Human Trafficking Plagues Pacific, Officials Sound Alarm

Human trafficking is not some distant crime—it’s festering in the Pacific, exploiting the vulnerable under the radar of mainstream law enforcement. In January 2016, as part of National Slavery and Human Trafficking Prevention Month, federal and local authorities in Guam and the Commonwealth of the Northern Mariana Islands (CNMI) launched a coordinated push to expose and dismantle networks preying on island communities. The declaration wasn’t symbolic—behind it was a surge of action, from public proclamations to boots-on-the-ground outreach aimed at shaking complacency.

Leaders didn’t wait for crises to escalate. Guam’s Governor and the CNMI Governor both issued formal proclamations, while the CNMI Senate passed a legislative resolution demanding vigilance and compassion for trafficking victims. These weren’t empty words. They set the stage for the Guam Human Trafficking Task Force (HTTF) and the NMI Human Trafficking Intervention Coalition (HTIC) to mobilize—hosting a joint proclamation signing in Hagåtña and Saipan, leading a visibility wave at Skinner Plaza, and conducting targeted workshops for public health workers and high school students across the region.

The fight spilled beyond local shores. In March 2016, U.S. Attorney Alicia Limtiaco and members of both the Guam HTTF and NMI HTIC attended the 13th Hawaii International Summit: Preventing Assessing & Treating Trauma Across the Lifespan. There, Limtiaco led the 2016 Pacific Train the Trainer Course, a crucial step in building a Pacific-wide network of professionals equipped to confront trafficking and its psychological wreckage. The goal: create a sustainable Pacific Speakers Bureau to amplify justice and human rights advocacy across island nations.

By April, the campaign reached American Samoa. Limtiaco was invited to lead a series of high-stakes meetings with the American Samoa Human Trafficking Task Force, Samoa Victim Support Group (SVSG), Pacific Women Indigenous Network (PacWIN), and key government agencies including the Attorney General’s Office, Department of Homeland Security, and Health and Human Services. She didn’t just talk—she trained prosecutors, legal aid staff, and school principals, embedding anti-trafficking protocols deep into local institutions.

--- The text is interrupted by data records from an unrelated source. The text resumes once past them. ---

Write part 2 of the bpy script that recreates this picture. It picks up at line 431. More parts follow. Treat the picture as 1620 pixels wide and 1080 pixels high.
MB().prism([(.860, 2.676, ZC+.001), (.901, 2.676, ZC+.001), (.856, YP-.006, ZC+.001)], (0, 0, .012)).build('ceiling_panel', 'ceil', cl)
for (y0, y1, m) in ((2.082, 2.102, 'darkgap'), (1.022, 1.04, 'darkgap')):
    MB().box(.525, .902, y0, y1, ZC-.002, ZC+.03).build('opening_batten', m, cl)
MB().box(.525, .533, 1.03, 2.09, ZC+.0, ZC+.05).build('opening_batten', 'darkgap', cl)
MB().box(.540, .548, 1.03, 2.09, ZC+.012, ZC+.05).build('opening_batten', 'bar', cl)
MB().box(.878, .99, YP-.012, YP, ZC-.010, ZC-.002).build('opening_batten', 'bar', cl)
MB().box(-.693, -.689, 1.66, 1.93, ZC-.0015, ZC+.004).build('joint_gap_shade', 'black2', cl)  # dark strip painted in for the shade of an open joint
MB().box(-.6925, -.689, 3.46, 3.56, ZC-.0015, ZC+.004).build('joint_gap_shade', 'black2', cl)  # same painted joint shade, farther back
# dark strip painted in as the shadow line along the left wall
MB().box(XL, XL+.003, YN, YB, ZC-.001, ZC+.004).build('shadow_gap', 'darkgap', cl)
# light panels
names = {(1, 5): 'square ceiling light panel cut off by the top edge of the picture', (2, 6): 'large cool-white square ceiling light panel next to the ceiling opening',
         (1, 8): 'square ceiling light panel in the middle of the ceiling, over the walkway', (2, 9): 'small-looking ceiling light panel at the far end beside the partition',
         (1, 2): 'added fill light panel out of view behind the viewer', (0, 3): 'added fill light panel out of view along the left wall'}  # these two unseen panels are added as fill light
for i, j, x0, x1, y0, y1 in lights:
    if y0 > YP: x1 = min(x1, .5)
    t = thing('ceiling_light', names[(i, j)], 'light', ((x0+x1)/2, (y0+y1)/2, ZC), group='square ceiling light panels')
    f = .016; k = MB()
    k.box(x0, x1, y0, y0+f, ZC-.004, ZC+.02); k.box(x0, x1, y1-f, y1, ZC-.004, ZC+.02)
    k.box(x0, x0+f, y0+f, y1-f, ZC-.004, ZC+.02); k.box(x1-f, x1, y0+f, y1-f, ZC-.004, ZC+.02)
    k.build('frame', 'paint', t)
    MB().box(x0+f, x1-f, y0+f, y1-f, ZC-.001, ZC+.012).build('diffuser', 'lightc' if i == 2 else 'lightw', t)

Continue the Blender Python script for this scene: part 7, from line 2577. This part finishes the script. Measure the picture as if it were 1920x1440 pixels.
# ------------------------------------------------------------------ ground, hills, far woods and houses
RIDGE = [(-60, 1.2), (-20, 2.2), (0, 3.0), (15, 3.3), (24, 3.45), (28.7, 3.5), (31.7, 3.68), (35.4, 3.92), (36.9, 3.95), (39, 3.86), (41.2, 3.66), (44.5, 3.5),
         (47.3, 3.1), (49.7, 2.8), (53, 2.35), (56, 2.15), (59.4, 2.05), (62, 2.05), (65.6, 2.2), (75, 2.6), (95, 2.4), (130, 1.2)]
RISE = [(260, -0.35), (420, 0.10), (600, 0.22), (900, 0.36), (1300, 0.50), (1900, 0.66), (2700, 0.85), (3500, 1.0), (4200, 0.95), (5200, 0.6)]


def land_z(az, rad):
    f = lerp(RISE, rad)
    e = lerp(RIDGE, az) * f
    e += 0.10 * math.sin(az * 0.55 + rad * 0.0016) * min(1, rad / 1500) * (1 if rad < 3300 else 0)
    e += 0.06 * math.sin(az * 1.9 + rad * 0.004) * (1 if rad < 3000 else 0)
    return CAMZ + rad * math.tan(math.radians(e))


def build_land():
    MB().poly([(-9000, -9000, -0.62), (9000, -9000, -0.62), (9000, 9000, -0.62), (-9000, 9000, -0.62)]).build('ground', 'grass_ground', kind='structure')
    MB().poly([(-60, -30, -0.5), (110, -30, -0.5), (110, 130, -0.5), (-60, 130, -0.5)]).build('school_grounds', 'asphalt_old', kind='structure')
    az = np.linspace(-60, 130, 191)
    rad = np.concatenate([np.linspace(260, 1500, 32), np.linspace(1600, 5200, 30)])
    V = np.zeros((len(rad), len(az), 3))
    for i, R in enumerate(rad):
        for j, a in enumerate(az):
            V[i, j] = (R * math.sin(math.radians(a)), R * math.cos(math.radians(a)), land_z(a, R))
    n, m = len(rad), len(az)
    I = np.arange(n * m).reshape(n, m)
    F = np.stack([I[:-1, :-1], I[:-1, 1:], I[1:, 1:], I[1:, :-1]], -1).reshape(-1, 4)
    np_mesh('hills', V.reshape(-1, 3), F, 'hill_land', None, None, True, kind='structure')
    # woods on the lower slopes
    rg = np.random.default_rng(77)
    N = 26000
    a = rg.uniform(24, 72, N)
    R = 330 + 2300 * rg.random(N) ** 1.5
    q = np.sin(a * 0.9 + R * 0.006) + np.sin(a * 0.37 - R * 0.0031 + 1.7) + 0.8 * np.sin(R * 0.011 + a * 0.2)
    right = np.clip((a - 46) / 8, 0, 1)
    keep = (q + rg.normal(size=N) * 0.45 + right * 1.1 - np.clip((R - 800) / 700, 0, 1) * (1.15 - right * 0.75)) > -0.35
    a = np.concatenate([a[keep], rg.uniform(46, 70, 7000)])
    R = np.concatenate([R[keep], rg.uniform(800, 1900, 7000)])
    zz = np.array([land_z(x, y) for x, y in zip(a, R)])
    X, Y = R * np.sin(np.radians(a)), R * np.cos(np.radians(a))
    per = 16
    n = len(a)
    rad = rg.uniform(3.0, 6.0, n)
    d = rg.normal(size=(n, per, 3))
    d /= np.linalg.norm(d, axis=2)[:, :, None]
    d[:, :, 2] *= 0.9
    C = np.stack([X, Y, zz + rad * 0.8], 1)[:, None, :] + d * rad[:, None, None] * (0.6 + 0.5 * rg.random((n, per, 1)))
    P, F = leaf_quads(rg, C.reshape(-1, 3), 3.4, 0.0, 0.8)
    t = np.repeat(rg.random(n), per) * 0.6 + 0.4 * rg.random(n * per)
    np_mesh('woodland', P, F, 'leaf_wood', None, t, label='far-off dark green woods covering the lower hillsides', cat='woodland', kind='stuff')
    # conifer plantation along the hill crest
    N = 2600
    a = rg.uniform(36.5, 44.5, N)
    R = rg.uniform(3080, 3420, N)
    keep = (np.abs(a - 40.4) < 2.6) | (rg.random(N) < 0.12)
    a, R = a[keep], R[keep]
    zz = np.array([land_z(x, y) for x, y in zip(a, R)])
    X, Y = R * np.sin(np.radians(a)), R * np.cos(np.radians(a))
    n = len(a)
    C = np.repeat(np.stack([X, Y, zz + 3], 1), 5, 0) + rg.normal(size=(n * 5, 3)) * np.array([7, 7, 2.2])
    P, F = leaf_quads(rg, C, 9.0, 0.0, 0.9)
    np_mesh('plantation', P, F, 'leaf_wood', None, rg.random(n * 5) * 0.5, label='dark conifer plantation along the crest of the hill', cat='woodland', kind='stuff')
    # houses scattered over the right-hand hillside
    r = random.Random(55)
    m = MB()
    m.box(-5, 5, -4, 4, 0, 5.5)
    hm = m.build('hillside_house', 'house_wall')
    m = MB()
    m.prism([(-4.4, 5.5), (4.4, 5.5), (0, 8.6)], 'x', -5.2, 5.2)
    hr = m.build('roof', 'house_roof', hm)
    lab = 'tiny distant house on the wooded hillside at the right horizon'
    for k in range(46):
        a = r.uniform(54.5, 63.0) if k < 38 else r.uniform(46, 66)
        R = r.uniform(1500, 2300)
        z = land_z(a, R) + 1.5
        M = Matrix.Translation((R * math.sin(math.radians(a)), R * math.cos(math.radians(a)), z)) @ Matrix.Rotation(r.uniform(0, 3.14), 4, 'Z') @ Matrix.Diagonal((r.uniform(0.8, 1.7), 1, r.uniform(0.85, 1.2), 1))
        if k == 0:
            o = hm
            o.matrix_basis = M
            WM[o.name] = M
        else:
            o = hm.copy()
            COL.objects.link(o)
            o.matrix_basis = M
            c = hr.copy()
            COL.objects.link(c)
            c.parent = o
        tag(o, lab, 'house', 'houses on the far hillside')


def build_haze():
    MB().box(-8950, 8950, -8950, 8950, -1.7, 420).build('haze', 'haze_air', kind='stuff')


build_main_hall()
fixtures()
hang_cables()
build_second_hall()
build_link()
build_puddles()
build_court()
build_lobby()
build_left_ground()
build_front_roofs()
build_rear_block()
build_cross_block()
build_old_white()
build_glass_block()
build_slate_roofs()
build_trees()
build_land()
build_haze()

In May 2016, the momentum peaked at the kNOw MORE Conference in Tumon, Guam, where Limtiaco delivered a keynote titled “Preventing Human Trafficking in the Pacific Region.” She laid bare the tangled web linking human trafficking to sexual assault, child abuse, and domestic violence, emphasizing the need for a unified, multidisciplinary response. She spotlighted the Pacific Regional Response to Combat Human Trafficking initiative—a federal-local coalition involving the U.S. Department of State, Department of the Interior, Department of Labor, and multiple local agencies—all working in lockstep to disrupt exploitation.

The battle is far from over. The U.S. Attorney’s Office, alongside the Guam HTTF and NMI HTIC, continues building infrastructure to sustain this fight. With human traffickers exploiting porous borders and marginalized populations, the Pacific’s response has become a model of regional cooperation. But as officials stress: awareness without action is complicity. The work now is to turn training into arrests, outreach into rescue, and rhetoric into justice.